The project is expected to create 500 direct and indirect jobs to locals during the peak construction period.

Lagoa do Barro windfarm make-up

The Lagoa do Barro wind complex will feature a total of 65 AW125/3000 turbines rated at 3MW each. The turbines will have a rotor diameter of 125m and will be mounted on 120m-high concrete towers.

The turbines will have a six-pole, double feeding generator with a frequency range of 50/60Hz and will operate at a speed of 700rpm-1,300rpm at 50Hz, and 840rpm-1,560rpm at 60Hz.

Certified to IEC IIb wind class, the turbines can survive medium wind speeds with lower turbulence intensity. The cut-in and cut-out wind speeds of the turbine are 3.5m/s and 25m/s respectively.

Lagoa do Barro wind complex construction

Atlantic Energias Renováveis signed an agreement with Piaui’s Institute of Lands (Interpi) for the use of land to develop the wind complex in April 2016. The project secured installation licenses in November 2016, following which the construction works commenced in June 2017.

“It will support the Government of Brazil’s national strategy to diversify its energy matrix by generating 10GW of electricity from renewable sources by 2018.”

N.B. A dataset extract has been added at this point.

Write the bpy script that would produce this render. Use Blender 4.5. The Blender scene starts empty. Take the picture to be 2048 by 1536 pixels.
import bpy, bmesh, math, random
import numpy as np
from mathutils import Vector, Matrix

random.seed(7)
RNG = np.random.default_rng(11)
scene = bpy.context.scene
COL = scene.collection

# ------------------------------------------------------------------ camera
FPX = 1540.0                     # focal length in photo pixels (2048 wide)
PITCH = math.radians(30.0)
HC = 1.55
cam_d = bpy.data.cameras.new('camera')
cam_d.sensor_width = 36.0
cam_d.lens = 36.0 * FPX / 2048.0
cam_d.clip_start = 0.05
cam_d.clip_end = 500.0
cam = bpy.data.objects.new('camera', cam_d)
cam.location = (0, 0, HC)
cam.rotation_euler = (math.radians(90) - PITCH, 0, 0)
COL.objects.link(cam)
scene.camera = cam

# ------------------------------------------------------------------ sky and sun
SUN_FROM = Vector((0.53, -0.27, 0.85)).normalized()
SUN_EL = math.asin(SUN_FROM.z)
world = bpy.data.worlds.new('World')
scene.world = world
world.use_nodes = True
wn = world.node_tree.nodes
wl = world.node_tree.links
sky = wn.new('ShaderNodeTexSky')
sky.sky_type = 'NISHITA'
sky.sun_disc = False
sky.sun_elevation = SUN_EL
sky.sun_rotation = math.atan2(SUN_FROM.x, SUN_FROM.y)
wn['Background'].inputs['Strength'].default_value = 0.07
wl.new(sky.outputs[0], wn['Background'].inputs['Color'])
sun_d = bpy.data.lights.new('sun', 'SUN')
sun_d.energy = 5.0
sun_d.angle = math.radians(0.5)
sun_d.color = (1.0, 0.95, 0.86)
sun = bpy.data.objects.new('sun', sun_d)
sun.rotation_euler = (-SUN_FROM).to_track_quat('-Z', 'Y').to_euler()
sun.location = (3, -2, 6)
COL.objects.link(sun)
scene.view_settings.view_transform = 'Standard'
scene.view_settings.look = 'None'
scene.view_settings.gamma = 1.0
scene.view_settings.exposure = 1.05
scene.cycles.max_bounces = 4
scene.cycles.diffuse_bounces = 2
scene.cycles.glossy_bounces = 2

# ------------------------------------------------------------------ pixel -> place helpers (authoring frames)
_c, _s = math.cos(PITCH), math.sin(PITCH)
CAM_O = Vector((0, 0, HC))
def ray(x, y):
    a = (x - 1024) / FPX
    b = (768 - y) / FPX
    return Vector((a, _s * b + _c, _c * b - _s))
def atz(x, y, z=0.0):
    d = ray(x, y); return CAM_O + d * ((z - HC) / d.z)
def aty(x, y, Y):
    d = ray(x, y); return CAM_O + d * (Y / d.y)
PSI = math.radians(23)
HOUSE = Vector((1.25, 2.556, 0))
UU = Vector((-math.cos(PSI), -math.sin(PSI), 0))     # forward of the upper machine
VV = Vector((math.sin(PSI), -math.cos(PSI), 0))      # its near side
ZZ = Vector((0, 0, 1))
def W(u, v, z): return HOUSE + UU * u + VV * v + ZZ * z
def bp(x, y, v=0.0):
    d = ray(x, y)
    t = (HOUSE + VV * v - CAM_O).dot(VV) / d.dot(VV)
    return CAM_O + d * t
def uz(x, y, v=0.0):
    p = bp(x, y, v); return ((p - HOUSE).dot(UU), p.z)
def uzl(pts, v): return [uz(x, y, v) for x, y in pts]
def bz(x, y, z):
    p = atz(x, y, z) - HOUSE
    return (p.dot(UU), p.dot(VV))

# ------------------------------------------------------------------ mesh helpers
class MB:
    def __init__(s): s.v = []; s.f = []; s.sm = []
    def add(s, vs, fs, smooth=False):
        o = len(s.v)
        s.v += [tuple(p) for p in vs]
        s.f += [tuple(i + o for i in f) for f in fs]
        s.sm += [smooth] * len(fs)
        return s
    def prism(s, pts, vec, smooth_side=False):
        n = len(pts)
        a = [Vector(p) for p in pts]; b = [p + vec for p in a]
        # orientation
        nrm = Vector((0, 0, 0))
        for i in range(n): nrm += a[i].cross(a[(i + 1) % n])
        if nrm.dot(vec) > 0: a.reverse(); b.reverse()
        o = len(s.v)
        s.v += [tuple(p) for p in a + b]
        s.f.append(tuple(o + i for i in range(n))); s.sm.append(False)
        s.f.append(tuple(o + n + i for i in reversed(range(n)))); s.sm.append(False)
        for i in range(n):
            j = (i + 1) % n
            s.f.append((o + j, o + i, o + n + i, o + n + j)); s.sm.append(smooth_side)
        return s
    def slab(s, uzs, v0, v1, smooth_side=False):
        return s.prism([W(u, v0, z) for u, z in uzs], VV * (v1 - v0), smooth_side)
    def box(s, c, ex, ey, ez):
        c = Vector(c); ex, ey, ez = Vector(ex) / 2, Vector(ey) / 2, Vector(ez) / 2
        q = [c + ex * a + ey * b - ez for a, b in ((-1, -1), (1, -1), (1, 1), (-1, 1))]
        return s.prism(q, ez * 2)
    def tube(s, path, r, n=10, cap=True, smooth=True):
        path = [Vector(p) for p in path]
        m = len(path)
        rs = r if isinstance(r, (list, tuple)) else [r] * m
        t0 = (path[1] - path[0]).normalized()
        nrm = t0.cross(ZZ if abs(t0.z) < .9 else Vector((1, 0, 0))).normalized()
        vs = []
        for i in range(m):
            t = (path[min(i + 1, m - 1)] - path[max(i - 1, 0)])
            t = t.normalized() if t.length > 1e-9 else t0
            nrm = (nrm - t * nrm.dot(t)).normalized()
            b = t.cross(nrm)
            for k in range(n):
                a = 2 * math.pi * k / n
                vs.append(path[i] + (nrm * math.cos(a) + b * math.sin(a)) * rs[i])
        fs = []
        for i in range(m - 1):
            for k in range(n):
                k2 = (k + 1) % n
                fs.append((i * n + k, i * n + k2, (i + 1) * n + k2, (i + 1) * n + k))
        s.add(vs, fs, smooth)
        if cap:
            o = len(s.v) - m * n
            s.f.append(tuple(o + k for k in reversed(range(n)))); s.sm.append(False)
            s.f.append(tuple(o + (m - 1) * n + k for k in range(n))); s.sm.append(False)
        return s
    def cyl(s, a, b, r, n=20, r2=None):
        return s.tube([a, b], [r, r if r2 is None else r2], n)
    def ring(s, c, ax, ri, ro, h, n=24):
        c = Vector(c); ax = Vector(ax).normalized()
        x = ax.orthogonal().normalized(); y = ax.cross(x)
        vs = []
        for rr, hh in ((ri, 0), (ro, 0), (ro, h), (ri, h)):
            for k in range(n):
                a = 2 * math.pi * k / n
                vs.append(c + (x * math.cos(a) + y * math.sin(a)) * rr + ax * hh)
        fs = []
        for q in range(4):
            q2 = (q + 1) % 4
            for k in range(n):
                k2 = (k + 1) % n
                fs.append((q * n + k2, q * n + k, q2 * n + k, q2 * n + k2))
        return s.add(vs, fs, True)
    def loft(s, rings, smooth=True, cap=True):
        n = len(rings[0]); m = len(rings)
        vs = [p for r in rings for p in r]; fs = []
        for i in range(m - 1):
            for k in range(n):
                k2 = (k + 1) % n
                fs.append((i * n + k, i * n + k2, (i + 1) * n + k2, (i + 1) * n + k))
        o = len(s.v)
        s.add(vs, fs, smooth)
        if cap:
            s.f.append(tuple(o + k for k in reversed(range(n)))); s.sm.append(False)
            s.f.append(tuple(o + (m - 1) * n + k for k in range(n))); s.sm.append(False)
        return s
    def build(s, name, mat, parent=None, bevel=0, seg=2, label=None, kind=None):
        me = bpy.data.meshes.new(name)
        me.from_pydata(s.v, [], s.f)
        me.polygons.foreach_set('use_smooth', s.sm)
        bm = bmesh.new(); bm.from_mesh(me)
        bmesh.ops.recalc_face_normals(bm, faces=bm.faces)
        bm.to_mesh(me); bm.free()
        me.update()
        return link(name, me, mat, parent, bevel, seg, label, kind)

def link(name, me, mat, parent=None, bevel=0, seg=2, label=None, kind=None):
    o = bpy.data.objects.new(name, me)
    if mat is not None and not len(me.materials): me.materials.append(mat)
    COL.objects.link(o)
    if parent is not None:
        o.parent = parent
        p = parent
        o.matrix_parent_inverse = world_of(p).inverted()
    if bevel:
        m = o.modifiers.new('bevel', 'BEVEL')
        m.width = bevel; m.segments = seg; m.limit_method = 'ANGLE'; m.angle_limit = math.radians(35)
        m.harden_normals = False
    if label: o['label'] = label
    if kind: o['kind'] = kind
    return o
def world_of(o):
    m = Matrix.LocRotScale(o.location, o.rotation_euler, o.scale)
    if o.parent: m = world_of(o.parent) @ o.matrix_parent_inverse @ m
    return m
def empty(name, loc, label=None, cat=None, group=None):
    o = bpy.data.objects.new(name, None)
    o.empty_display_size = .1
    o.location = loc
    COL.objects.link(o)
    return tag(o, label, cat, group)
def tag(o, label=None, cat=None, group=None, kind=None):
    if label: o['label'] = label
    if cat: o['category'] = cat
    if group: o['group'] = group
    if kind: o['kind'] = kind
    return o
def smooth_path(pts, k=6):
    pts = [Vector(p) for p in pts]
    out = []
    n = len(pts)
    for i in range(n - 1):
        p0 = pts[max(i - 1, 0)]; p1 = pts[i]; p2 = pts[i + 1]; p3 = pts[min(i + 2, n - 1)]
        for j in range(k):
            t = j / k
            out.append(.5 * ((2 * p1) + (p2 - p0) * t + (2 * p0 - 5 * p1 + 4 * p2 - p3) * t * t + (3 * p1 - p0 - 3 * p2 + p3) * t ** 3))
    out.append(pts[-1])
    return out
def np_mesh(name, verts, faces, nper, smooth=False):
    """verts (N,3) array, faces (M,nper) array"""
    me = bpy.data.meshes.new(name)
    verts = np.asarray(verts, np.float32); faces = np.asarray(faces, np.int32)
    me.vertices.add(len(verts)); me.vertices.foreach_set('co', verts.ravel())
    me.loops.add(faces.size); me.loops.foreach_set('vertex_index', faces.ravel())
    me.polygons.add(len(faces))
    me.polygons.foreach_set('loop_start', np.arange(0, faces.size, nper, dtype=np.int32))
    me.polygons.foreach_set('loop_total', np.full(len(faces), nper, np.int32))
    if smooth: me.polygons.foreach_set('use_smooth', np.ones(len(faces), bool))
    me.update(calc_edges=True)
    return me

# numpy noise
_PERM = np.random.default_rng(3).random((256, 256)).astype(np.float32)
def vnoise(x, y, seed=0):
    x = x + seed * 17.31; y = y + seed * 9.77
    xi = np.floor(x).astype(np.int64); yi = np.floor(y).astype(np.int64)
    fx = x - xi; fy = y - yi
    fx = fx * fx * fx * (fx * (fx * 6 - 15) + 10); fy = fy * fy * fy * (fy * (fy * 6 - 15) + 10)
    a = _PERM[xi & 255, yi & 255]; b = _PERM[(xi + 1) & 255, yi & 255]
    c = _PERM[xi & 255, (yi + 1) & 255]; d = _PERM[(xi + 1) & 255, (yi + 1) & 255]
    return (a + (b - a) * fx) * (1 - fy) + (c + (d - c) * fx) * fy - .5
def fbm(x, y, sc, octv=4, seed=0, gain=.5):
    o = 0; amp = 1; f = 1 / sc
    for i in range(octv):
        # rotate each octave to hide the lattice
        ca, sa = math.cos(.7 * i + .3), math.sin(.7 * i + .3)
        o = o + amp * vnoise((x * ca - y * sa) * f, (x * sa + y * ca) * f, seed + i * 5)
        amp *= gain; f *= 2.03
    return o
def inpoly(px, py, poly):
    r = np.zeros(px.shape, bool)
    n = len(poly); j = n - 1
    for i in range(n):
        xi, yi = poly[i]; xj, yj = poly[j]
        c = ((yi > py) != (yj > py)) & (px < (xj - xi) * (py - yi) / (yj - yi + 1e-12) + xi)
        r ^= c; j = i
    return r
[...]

The nacelles and blades of the turbines were manufactured at external sites in December 2017.

Internal roads of 45km length were constructed to link the eight wind parks of the complex. Excavation works for 56 of 65 foundations were completed as of April 2018.

A tower factory was built on an area of 7ha within the wind complex for the production of 1,500 concrete components to support the construction of the wind turbines. It was inaugurated in April 2018.

Grid connection

An 88.1km-long, 230kV transmission line is being constructed from the Lagoa do Barro 1 substation to the Sao Joao do Piaui substation to transmit the power generated at the project. The substations will feed the power to the Brazilian national grid.

Pre-assembly on the transmission line, which will require 203 lattice metal structures, began in November 2017.

Financing for Lagoa do Barro wind project

Inter-American Investment Corporation (IIC), a member of Inter-American Development Bank (IDB), is evaluating a proposal to offer a R$430m ($137.8m) loan for the project.

The loan will be offered through either the IDB Group Partial Guarantee covering the senior loan and infrastructure debentures for a 12-year tenor, or a long-term loan facility on a 15-year door-to-door tenor basis.

Contractors involved

Acciona Windpower, a company owned by Nordex Group, secured a contract to supply the 65 turbines in March 2015. The company will also operate and maintain the turbines for 15 years, under the contract.

Benefits of the Lagoa do Barro windfarm

The Lagoa do Barro wind project is expected to reduce the country’s dependency on fossil fuels. It will support the Government of Brazil’s national strategy to diversify its energy matrix by generating 10GW of electricity from renewable sources by 2018.

It is also expected to reduce carbon emissions and generate revenue for state and local governments.